Apparently realizing that the Rowe case controls here, the majority seek to distinguish it from the present case. They admit that the Alcoholic Beverage Control Act, like the statute involved in the Rowe case, “does not explicitly require a hearing before denial.” The Rowe decision also expressly held that, unlike the Ashbacker case, the basic statute involved “did not entitle competing groups of applicants to a comparative hearing.” The same is true in the case under consideration: the basic statute does not entitle competing groups of applicants to a comparative hearing.

The majority’s effort to distinguish this case from the Rowe case is set forth in the following language:

“* * * But in Rowe, unlike here, the appellants were aware, when appearing before the Bank Board, that their license application and others might be mutually exclusive, and they had the opportunity to argue expressly to the Board that ‘they possessed “more suitability for managing and handling a Federal Savings and Loan Association than” ’ the other applicants. 109 U.S.App.D.C. at 142, 284 F.2d at 276.”

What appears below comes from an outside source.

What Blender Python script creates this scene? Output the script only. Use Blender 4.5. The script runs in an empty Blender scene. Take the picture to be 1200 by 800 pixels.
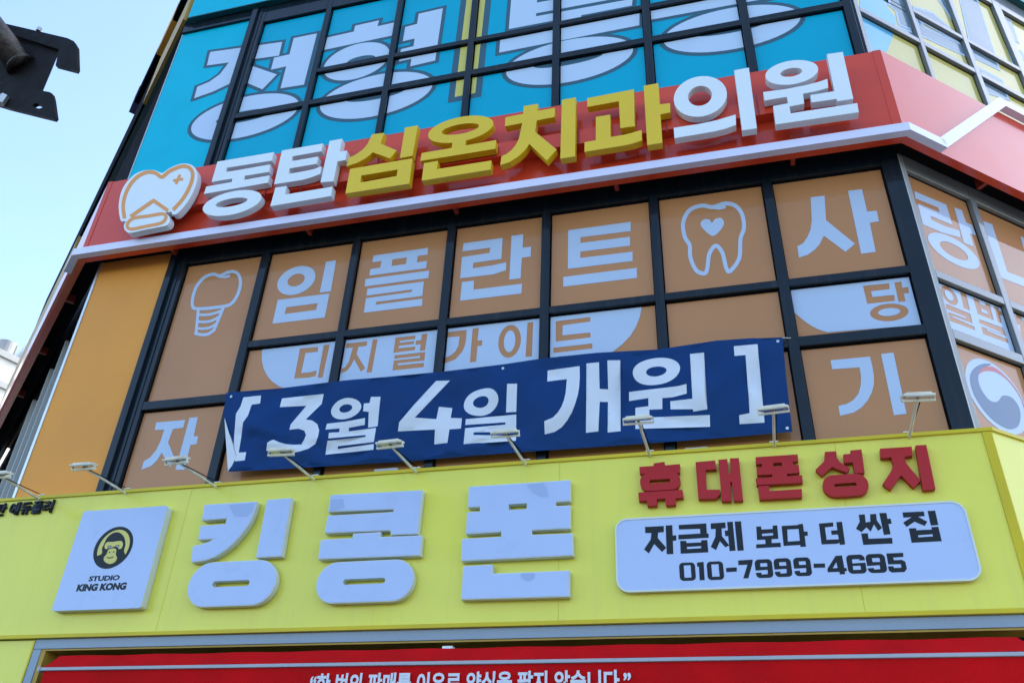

I find nothing in the Rowe opinion to indicate that the appellants there “were aware, when appearing before the Bank Board, that their license application and others might be mutually exclusive * * Mutual exclusivity did not appear until nearly three months after the Rowe hearing when, on October 2, 1959, the Bank Board approved the application of another group and announced it had determined “that a necessity exists for only one new savings and loan facility in the area to be served * * The Bank Board could have authorized both facilities, had it thought both were justified.

In like manner, the Alcoholic Beverage Control Board could have authorized the transfer of both liquor licenses here involved had it thought that course proper in the circumstances. The point is that the applications in the Rowe case and in this case were not made mutually exclusive by statute and were not so in fact until the two Boards decided that necessity exists for only one new facility in the area to be served.

Thus it is wrong to say, as does the majority opinion, that in the Rowe case, “unlike here, the appellants were aware, when appearing before the Bank Board, that their license application and others might be mutually exclusive * *

The effect of the majority’s holding here is that in the Rowe case the appellants were properly denied a comparative hearing because they knew their license application and others were mutually exclusive; but that in this case the appellants were unaware, when appearing *746before the Board, that their license application and Trio’s were mutually exclusive, and therefore they were entitled to a comparative hearing. In my view, this is queer reasoning.

The majority add, in attempting to distinguish the Rowe case, that the appellants here “had the opportunity to expressly argue to the Board that ‘they possessed “more suitability for managing and handling a Federal Savings and Loan Association than” ’ the other applicants.” This seems to imply that the appellants here had no opportunity to argue to the Board that they “possessed more suitability for managing and handling” a liquor store in the requested area than did Trio. Such an implication does not follow, because the appellants had full opportunity to make that argument to the Board. They were present at the Trio hearing but made no such argument. They stated they had no objection to the grant of Trio’s application, did not move to consolidate the two proceedings, and did not ask to intervene or to offer evidence.

The majority’s action here amounts to an unwarranted addition to the basic statute.

. Section 2-117 of the District of Columbia Regulations, Alcoholic Beverage Control, is as follows:

“Transfer of Licenses. Licenses may be transferred only upon the written request of the licensee, and the transferee shall comply with all the requirements of the Act respecting the granting of original licenses.”

. Ashbacker Radio Corp. v. Federal Communications Comm., 323 U.S. 327, 66 S.Ct. 148, 90 L.Ed. 108 (1945).